Morris was one of several students who spoke at the rally, hosted by campus activist organization ¡ella pelea! and The Students Speak, an activist group formed in response to the recommendations. She said she was there to protest a recommendation to reduce college funds by 40 percent in the Warfield Center for African and African American Studies, among other ethnic studies centers. She said she received guidance from African-American faculty, traveled to Nicaragua, learned Spanish and conducted undergraduate research with help from the center.

Flores and other college administrators said the proposal is directly linked to state-mandated budget reductions, especially a planned 10-percent cut that will require the college to cut $3.75 million in recurring spending over the next two years. The recommendation to the centers is the first step in a process that may also impact funding for graduate programs and departments.

Liberal arts departments lost $4.6 million in soft money to fund teaching assistant salaries in the spring and also had to make a state-mandated 5-percent cut that they met by laying off administrators or leaving positions vacant.

After the soft money loss, which came because of an unexpected loss of allocated tuition money, the college formed the Academic Planning and Advisory Committee, a group of nine faculty members who would complete the first phase of discussions. They based their recommendations for the center cuts on a set of 42 objective metrics.

“This is not the final resting place for any of the cuts,” Flores said. “We’re beginning a consultative process with all the centers so we can hear from faculty and students.”

College of Liberal Arts Dean Randy Diehl won’t sign a final proposal until some time in the spring semester, Flores said. He added that Diehl and President William Powers Jr. agreed the centers are priorities for the University. The cuts to the Warfield Center for African and African American Studies and the Center for Mexican American studies will most likely shrink because they represent major demographics in Texas and help draw many students to UT, he said.

However, administrators are forced to consider the good of the college as a whole when they determine how to answer the planned 10-percent cut, Flores said. Students said the centers should receive special consideration because of the demographics they represent.

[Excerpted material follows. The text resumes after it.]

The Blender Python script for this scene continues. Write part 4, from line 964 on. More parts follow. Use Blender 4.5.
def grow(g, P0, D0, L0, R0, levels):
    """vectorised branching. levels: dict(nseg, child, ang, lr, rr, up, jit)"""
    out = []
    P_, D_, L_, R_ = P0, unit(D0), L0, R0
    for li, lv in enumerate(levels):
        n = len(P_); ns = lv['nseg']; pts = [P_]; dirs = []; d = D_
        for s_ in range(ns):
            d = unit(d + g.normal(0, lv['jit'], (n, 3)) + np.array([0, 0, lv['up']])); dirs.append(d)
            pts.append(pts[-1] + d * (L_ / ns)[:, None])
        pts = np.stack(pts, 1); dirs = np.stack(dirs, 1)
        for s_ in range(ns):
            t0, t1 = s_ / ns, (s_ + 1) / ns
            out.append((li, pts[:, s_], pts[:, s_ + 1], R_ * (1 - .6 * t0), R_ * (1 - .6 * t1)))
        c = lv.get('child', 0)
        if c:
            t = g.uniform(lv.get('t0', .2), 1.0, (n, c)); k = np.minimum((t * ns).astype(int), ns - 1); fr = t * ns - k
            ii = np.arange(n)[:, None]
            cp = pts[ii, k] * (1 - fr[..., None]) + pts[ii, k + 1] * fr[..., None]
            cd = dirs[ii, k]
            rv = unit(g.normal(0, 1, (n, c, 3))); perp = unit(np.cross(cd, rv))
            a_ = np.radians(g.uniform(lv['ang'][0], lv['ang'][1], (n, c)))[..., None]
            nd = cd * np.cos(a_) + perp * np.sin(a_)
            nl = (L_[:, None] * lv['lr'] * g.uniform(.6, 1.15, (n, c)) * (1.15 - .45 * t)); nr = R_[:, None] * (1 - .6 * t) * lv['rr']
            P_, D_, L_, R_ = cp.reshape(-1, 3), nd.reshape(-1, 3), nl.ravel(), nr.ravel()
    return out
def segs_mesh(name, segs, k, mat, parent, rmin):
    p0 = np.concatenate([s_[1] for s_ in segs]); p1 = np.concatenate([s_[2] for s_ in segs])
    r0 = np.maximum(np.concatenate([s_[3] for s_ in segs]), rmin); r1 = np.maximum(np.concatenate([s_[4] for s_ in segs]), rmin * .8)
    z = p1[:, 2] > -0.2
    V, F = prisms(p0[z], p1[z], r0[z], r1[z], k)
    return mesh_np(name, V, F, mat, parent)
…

“It was a fight to even bring these departments here and validate them academically both at UT and larger academia, to say that the stories of queer people and people of color are valuable,” American Studies graduate student Jacqueline Smith said. “It’s about understanding the fabric of our nation and the nations around us.”

Others went as far as to state they believe the cuts and administrators considering them are racist. Flores denied the accusation and said the committee weighed all centers — whether related to ethnic studies or not — on the same metrics. He was the associate director of the Center for Mexican American Studies twice in the early 2000s.

Many students called for the funding to come from cuts to athletics or construction. However, private donors contribute most funding for new buildings, and athletics not only pays for itself but contributes millions back to the academic side of the University.

Several Liberal Arts Council and Student Government representatives attended the rally, although other students accused them of not serving as the official student voice. Council President Carl Thorne-Thomsen said the group will actively seek students involved with the centers to get their feedback on budget measures.

“The most important thing is that we get the student opinion and convey that to administrators who can make changes,” Thorne-Thomsen said. “But we also have to organize this student sentiment and present a solid front to the Texas Legislature. When we take those concerns down to the Legislature, we will have our voices heard.”

In the meantime, students will continue to rally to the administration on behalf of the centers, Students Speak leaders said. They are planning a meeting for Feb. 1 and urging students, faculty and administrators to come for an open dialogue. As they stood around Flores in Gebauer, rounding into their third hour of protesting, they asked him pointedly if he would attend. In the face of the most complicated budget crisis the college has ever faced, his answer was simple.

“If you invite me to a meeting, I’ll be there,” Flores said.